De hecho, ahora se acepta la extrañeza, inicialmente postulada por Einstein en 1905: la luz, al igual que cualquier otra cosa, es a la vez onda y partícula. Su carácter se revela a nosotros en función de cómo la miremos: si llevamos a cabo un experimento para demostrar que es una onda, se comporta como una onda, pero si queremos asegurarnos de que es una partícula, se observa como una partícula.

La idea de Einstein no fue considerada de inmediato correcta por los físicos y tuvieron que pasar varios años antes de que la existencia de los cuantos de luz se demostrara y aceptara. Lo curioso y paradójico es que uno de los oponentes más fuertes de los cuantos fue Max Planck, es decir, la persona por la cual el concepto de cuantización había aparecido por primera vez en escena. Planck no podía tragar todas esas noticias abstrusas: no sólo la física clásica ya no podía ser la herramienta para explicar el mundo, sino que incluso aparecieron conceptos vagos, dobles, contra-intuitivos, extraños: todo lo contrario a las cosas claras, nítidas y absolutas que a él tanto le gustaban.

Primera conferencia Solvay.
La Conferencia Solvay de 1911 fue la primera de una serie de reuniones anuales sobre temas de la física y de la química, organizadas en Bruselas (Bélgica) por el industrial Ernest Solvay. En esa ocasión Einstein era el segundo más joven participante.

Planck tuvo que ser convencido, sobre todo por el propio Einstein, de la validez de la idea que él mismo había sugerido por primera vez, como demuestra este extracto de una carta escrita por Einstein a un amigo en el noviembre 1911 poco después de la conferencia de Solvay donde la cuestión de la cuantificación fue debatida y aceptada: "He casi logrado convencer a Planck de que la idea de los cuantos es correcta, después de que él la haya combatido durante todos estos años."
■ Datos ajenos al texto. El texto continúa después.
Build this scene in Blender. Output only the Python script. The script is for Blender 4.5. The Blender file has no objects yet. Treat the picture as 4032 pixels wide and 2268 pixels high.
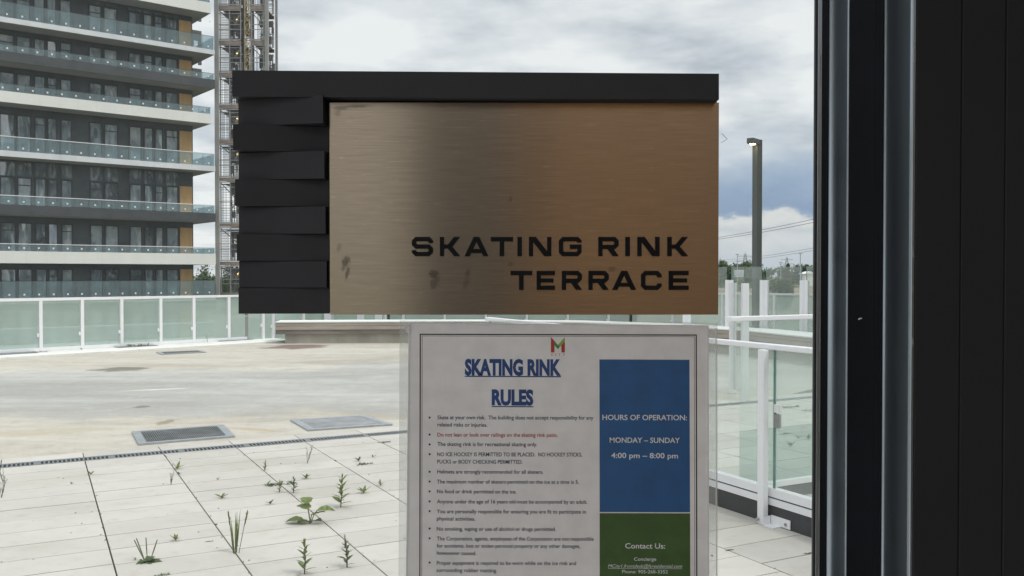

Pero para Planck los sufrimientos no habían terminado... en los años 1926-1927, una nueva generación de físicos impulsaría aún más la revolución cuántica provocada por él mismo, afirmando -entre otras cosas- que no es posible saber con certeza donde está un electrón en un átomo y que no existe una realidad absoluta (ni tan siquiera aquella realidad que no existe), sino que ella depende de cómo el espectador la observa. Eso es todo lo contrario de lo que Planck asumía como cierto y le reconfortaba. Por cierto, incluso Einstein se quedó muy escéptico con respecto a esta interpretación, hoy considerada válida y compartida.

Planck y Einstein en 1929 en Berlín.
En los años sucesivos a ese domingo de octubre de 1900, Planck pasó largas horas en su escritorio, tratando de encontrar explicaciones alternativas a su teoría cuántica. Es decir, un intento de demostrar que estaba equivocado. A pesar de sus esfuerzos, no pudo: su lucha contra sí mismo fue en vano... en 1918, a la edad de 60 años, Max Planck fue galardonado con el Premio Nobel de Física por haber introducido por primera vez el concepto de cuantización de la energía.